### DIRECTIONS FOR THIS TASK
Restate, word for word, all of the material shown below.

### GIVEN DATA
################

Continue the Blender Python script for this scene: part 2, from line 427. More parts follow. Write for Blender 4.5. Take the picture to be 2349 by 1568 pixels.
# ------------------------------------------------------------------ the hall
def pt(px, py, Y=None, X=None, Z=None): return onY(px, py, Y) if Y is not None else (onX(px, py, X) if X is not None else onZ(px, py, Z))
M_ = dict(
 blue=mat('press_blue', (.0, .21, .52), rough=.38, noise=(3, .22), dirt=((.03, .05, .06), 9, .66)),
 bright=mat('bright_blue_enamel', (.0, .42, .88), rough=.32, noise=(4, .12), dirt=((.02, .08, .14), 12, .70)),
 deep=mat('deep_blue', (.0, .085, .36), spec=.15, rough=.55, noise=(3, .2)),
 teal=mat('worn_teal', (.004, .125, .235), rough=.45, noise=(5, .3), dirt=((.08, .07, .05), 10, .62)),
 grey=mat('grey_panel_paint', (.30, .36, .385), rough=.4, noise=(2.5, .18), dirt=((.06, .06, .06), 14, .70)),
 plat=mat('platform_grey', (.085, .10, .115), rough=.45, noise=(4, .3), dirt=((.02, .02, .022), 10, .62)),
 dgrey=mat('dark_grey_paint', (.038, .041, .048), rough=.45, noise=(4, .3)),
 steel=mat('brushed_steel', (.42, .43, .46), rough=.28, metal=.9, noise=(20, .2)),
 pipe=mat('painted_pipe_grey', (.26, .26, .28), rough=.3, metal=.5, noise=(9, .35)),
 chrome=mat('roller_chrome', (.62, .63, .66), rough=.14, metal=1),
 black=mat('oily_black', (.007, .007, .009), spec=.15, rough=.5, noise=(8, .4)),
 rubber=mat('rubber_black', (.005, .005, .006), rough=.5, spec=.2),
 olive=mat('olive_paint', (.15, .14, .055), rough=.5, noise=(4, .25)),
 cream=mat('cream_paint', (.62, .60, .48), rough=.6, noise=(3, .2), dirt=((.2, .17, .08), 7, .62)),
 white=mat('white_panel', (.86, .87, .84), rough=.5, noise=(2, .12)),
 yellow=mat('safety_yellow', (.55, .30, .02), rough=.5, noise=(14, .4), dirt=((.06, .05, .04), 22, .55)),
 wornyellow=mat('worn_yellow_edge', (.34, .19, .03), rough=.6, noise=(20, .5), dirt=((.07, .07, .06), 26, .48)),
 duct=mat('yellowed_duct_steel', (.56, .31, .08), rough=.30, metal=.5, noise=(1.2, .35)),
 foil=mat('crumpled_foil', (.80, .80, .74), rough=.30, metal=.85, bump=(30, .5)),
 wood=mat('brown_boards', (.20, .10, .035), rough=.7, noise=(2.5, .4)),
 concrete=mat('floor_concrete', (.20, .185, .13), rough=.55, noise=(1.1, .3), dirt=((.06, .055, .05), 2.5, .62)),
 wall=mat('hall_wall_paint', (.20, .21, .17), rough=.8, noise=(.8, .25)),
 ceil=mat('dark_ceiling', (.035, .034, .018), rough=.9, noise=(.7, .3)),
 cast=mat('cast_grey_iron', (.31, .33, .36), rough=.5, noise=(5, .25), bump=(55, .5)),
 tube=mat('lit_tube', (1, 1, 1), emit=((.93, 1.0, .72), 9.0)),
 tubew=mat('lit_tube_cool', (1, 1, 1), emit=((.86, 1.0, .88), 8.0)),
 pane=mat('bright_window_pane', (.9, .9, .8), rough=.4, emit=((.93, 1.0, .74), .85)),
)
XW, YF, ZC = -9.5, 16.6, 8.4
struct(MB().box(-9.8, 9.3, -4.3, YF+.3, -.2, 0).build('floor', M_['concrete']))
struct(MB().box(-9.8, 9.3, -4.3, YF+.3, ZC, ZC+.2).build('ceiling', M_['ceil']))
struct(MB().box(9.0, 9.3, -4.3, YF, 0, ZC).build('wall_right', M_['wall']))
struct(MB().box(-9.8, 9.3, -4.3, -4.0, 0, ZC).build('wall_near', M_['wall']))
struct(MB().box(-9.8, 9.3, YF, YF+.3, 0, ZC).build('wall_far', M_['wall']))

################

### SOLUTION TO THIS PROBLEM
Continue the Blender Python script for this scene: part 2, from line 427. More parts follow. Write for Blender 4.5. Take the picture to be 2349 by 1568 pixels.
# ------------------------------------------------------------------ the hall
def pt(px, py, Y=None, X=None, Z=None): return onY(px, py, Y) if Y is not None else (onX(px, py, X) if X is not None else onZ(px, py, Z))
M_ = dict(
 blue=mat('press_blue', (.0, .21, .52), rough=.38, noise=(3, .22), dirt=((.03, .05, .06), 9, .66)),
 bright=mat('bright_blue_enamel', (.0, .42, .88), rough=.32, noise=(4, .12), dirt=((.02, .08, .14), 12, .70)),
 deep=mat('deep_blue', (.0, .085, .36), spec=.15, rough=.55, noise=(3, .2)),
 teal=mat('worn_teal', (.004, .125, .235), rough=.45, noise=(5, .3), dirt=((.08, .07, .05), 10, .62)),
 grey=mat('grey_panel_paint', (.30, .36, .385), rough=.4, noise=(2.5, .18), dirt=((.06, .06, .06), 14, .70)),
 plat=mat('platform_grey', (.085, .10, .115), rough=.45, noise=(4, .3), dirt=((.02, .02, .022), 10, .62)),
 dgrey=mat('dark_grey_paint', (.038, .041, .048), rough=.45, noise=(4, .3)),
 steel=mat('brushed_steel', (.42, .43, .46), rough=.28, metal=.9, noise=(20, .2)),
 pipe=mat('painted_pipe_grey', (.26, .26, .28), rough=.3, metal=.5, noise=(9, .35)),
 chrome=mat('roller_chrome', (.62, .63, .66), rough=.14, metal=1),
 black=mat('oily_black', (.007, .007, .009), spec=.15, rough=.5, noise=(8, .4)),
 rubber=mat('rubber_black', (.005, .005, .006), rough=.5, spec=.2),
 olive=mat('olive_paint', (.15, .14, .055), rough=.5, noise=(4, .25)),
 cream=mat('cream_paint', (.62, .60, .48), rough=.6, noise=(3, .2), dirt=((.2, .17, .08), 7, .62)),
 white=mat('white_panel', (.86, .87, .84), rough=.5, noise=(2, .12)),
 yellow=mat('safety_yellow', (.55, .30, .02), rough=.5, noise=(14, .4), dirt=((.06, .05, .04), 22, .55)),
 wornyellow=mat('worn_yellow_edge', (.34, .19, .03), rough=.6, noise=(20, .5), dirt=((.07, .07, .06), 26, .48)),
 duct=mat('yellowed_duct_steel', (.56, .31, .08), rough=.30, metal=.5, noise=(1.2, .35)),
 foil=mat('crumpled_foil', (.80, .80, .74), rough=.30, metal=.85, bump=(30, .5)),
 wood=mat('brown_boards', (.20, .10, .035), rough=.7, noise=(2.5, .4)),
 concrete=mat('floor_concrete', (.20, .185, .13), rough=.55, noise=(1.1, .3), dirt=((.06, .055, .05), 2.5, .62)),
 wall=mat('hall_wall_paint', (.20, .21, .17), rough=.8, noise=(.8, .25)),
 ceil=mat('dark_ceiling', (.035, .034, .018), rough=.9, noise=(.7, .3)),
 cast=mat('cast_grey_iron', (.31, .33, .36), rough=.5, noise=(5, .25), bump=(55, .5)),
 tube=mat('lit_tube', (1, 1, 1), emit=((.93, 1.0, .72), 9.0)),
 tubew=mat('lit_tube_cool', (1, 1, 1), emit=((.86, 1.0, .88), 8.0)),
 pane=mat('bright_window_pane', (.9, .9, .8), rough=.4, emit=((.93, 1.0, .74), .85)),
)
XW, YF, ZC = -9.5, 16.6, 8.4
struct(MB().box(-9.8, 9.3, -4.3, YF+.3, -.2, 0).build('floor', M_['concrete']))
struct(MB().box(-9.8, 9.3, -4.3, YF+.3, ZC, ZC+.2).build('ceiling', M_['ceil']))
struct(MB().box(9.0, 9.3, -4.3, YF, 0, ZC).build('wall_right', M_['wall']))
struct(MB().box(-9.8, 9.3, -4.3, -4.0, 0, ZC).build('wall_near', M_['wall']))
struct(MB().box(-9.8, 9.3, YF, YF+.3, 0, ZC).build('wall_far', M_['wall']))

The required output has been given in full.